Machine learning based urban land cover classification using PolInSAR data: a study with ALOS-2 and RADARSAT-2 datasets

A substantial variation in the land cover dynamics has been observed as a consequence of increasing urban expansion. Polarimetric synthetic aperture radar (PolSAR) data is widely being used for land cover studies in urban areas due to its all-weather, day-and-night imaging capabilities. However, in densely built-up areas, challenge arises with buildings having large Azimuth Orientation Angles (AOAs). These buildings are often misclassified as vegetation due to the depolarization of radar signal causing volumetric scattering response from the structures.
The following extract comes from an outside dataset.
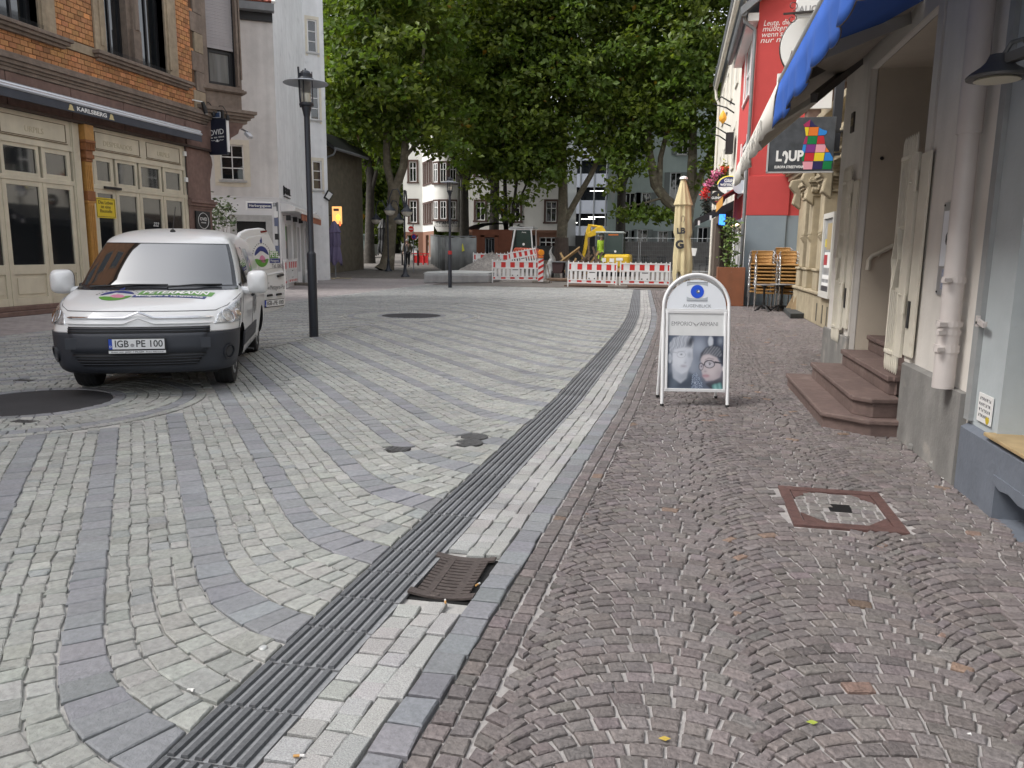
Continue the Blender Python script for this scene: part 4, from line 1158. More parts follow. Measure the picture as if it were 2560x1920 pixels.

This study addresses this issue by proposing an approach that integrates polarimetric information with interferometric SAR (InSAR) coherence to improve the differentiation between urban structures and vegetated areas, enhancing the accuracy of urban land-cover classification. Vegetated areas exhibit lower temporal coherence due to changes in the orientation of its leaves and branches caused by wind, seasonal variations, growth phenology, and other factors. In contrast, urban structures, being relatively stable targets, maintain high temporal coherence values. In present research various decomposition and scattering parameters were evaluated, along with PolInSAR coherence derived from L-band (ALOS-2) and C-band (RADARSAT-2), using two machine learning algorithms namely, Random Forest (RF) and Convolutional Neural Network (CNN). The C-band RADARSAT-2 data, particularly with six-component decomposition parameters, performed better, achieving an overall accuracy as 85.85% using RF algorithm. To further improve classification results, optical datasets from Landsat constellation were fused with SAR parameters using Gram-Schmidt fusion technique. This fusion led to significant improvements, achieving an overall accuracy of 94.50% and kappa statistics of 0.92, when CNN algorithm was applied to the fused optical and C-band RADARSAT-2 dataset. These results demonstrate the effectiveness of combining PolInSAR and optical data for more accurate urban land-cover classification, particularly in complex urban environments.